■ **Your task**
Every line of the data must be copied exactly.

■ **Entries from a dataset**
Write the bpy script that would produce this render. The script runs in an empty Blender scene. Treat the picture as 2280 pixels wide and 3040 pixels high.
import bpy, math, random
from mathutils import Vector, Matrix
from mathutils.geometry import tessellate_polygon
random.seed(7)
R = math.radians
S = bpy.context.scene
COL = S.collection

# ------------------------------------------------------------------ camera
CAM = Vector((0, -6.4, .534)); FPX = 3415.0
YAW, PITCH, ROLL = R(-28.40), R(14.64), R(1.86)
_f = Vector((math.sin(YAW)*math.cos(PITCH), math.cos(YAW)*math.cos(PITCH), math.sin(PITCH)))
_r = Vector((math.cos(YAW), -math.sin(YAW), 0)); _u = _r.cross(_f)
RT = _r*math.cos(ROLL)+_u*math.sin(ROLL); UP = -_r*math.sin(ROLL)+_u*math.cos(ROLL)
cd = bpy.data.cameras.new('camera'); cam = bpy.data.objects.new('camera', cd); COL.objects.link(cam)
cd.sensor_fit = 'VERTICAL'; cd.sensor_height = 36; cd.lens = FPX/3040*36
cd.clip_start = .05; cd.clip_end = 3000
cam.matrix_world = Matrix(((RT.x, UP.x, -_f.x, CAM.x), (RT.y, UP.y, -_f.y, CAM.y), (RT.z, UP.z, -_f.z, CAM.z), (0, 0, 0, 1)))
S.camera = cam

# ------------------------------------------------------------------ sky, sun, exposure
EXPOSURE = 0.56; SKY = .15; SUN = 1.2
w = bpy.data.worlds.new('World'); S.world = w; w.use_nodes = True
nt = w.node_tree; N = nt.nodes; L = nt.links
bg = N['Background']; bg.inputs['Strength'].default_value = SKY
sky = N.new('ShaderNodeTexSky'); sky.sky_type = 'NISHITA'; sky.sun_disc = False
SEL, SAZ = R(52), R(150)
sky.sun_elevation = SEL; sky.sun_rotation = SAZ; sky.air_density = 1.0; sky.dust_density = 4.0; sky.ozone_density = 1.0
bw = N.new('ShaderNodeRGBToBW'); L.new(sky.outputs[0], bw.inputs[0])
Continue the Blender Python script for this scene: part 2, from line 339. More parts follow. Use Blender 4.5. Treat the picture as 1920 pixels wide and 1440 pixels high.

■ **Expected answer**
Write the bpy script that would produce this render. The script runs in an empty Blender scene. Treat the picture as 2280 pixels wide and 3040 pixels high.
import bpy, math, random
from mathutils import Vector, Matrix
from mathutils.geometry import tessellate_polygon
random.seed(7)
R = math.radians
S = bpy.context.scene
COL = S.collection

# ------------------------------------------------------------------ camera
CAM = Vector((0, -6.4, .534)); FPX = 3415.0
YAW, PITCH, ROLL = R(-28.40), R(14.64), R(1.86)
_f = Vector((math.sin(YAW)*math.cos(PITCH), math.cos(YAW)*math.cos(PITCH), math.sin(PITCH)))
_r = Vector((math.cos(YAW), -math.sin(YAW), 0)); _u = _r.cross(_f)
RT = _r*math.cos(ROLL)+_u*math.sin(ROLL); UP = -_r*math.sin(ROLL)+_u*math.cos(ROLL)
cd = bpy.data.cameras.new('camera'); cam = bpy.data.objects.new('camera', cd); COL.objects.link(cam)
cd.sensor_fit = 'VERTICAL'; cd.sensor_height = 36; cd.lens = FPX/3040*36
cd.clip_start = .05; cd.clip_end = 3000
cam.matrix_world = Matrix(((RT.x, UP.x, -_f.x, CAM.x), (RT.y, UP.y, -_f.y, CAM.y), (RT.z, UP.z, -_f.z, CAM.z), (0, 0, 0, 1)))
S.camera = cam

# ------------------------------------------------------------------ sky, sun, exposure
EXPOSURE = 0.56; SKY = .15; SUN = 1.2
w = bpy.data.worlds.new('World'); S.world = w; w.use_nodes = True
nt = w.node_tree; N = nt.nodes; L = nt.links
bg = N['Background']; bg.inputs['Strength'].default_value = SKY
sky = N.new('ShaderNodeTexSky'); sky.sky_type = 'NISHITA'; sky.sun_disc = False
SEL, SAZ = R(52), R(150)
sky.sun_elevation = SEL; sky.sun_rotation = SAZ; sky.air_density = 1.0; sky.dust_density = 4.0; sky.ozone_density = 1.0
bw = N.new('ShaderNodeRGBToBW'); L.new(sky.outputs[0], bw.inputs[0])
Continue the Blender Python script for this scene: part 2, from line 339. More parts follow. Use Blender 4.5. Treat the picture as 1920 pixels wide and 1440 pixels high.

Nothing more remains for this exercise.